If Flash were on iPhone, you can bet the content written on it would support, and indeed be optimized, for touch.

Will Fragment Developers, and put them at Adobe's mercy

This is is most telling of all of Apple's points. Apple, by this argument, accepts that Adobe has very good tools, and a huge community that depends on these tools. They're scared Adobe would attract more developers than their own. In effect, developers for it's platform would generate business for a different vendor.

I think Apple is wrong here in their assumption that Adobe would not pick up new features. With millions of developers buying your tools, a good way of selling more tools would be to implement features developers want. The market would take care of this. Apple seems to think it wouldn't.

So what's Apple's move? Outright ban of non-Apple tools. That should be enough right?

Unfortunately, this move by apple is by far the biggest "bad thing" in all of the above. It shows their openness arguments were paragraph-fillers. They proped openness up an altar, only to take a big dump on it afterwards.

Imagine if Intel only allowed developers to write for their chips on Assembly and C. "That's the only way you'll get access to all underlying features", they would say. "Those Pythoners have not yet implemented this cool new stack counter we added. You want to use our shiny new stack counters, right?"

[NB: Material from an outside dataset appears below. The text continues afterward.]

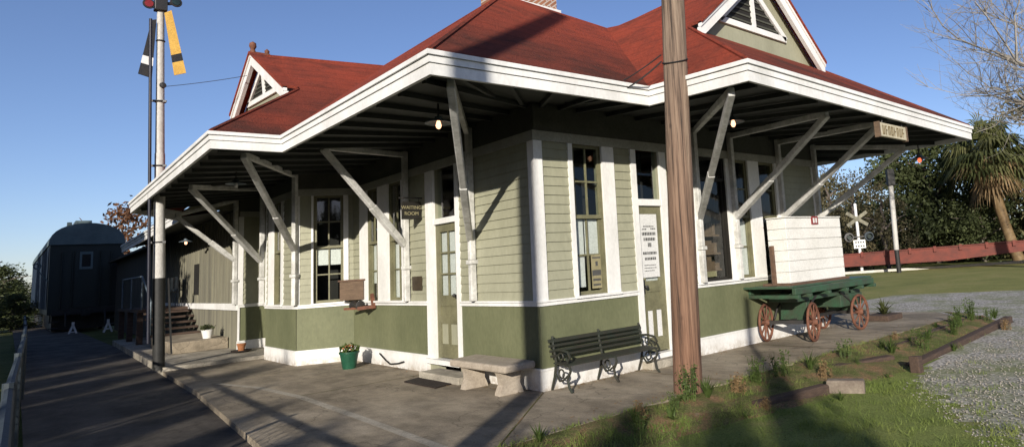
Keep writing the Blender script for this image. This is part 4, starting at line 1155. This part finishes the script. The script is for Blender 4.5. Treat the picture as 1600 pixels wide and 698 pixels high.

Free and open specifications and standards are more important than open software. The former will lead to the latter, and competition would be on technical merit alone. I dont grudge Adobe the massive amounts of money it makes by producing wonderful tools that make creating content easy. I love open source, but I can live with a technically better solution, when an open source solution doesn't cut it.

Apple's letter, constantly sprinkled with ideas that don't stand introspection, reads like a call to arms. Adobe's response is a far more rational and level-headed take.

Jon Stewart said it right. Apple, go take a look at your 1984 Ad. Then take a look at your iPhone store, look at your dev SDK, look at the guy whose porn app you blocked, look at a competing app by google you were too scared to accept, and tell me: Are you the girl in red shorts, or "The Man" on the screen?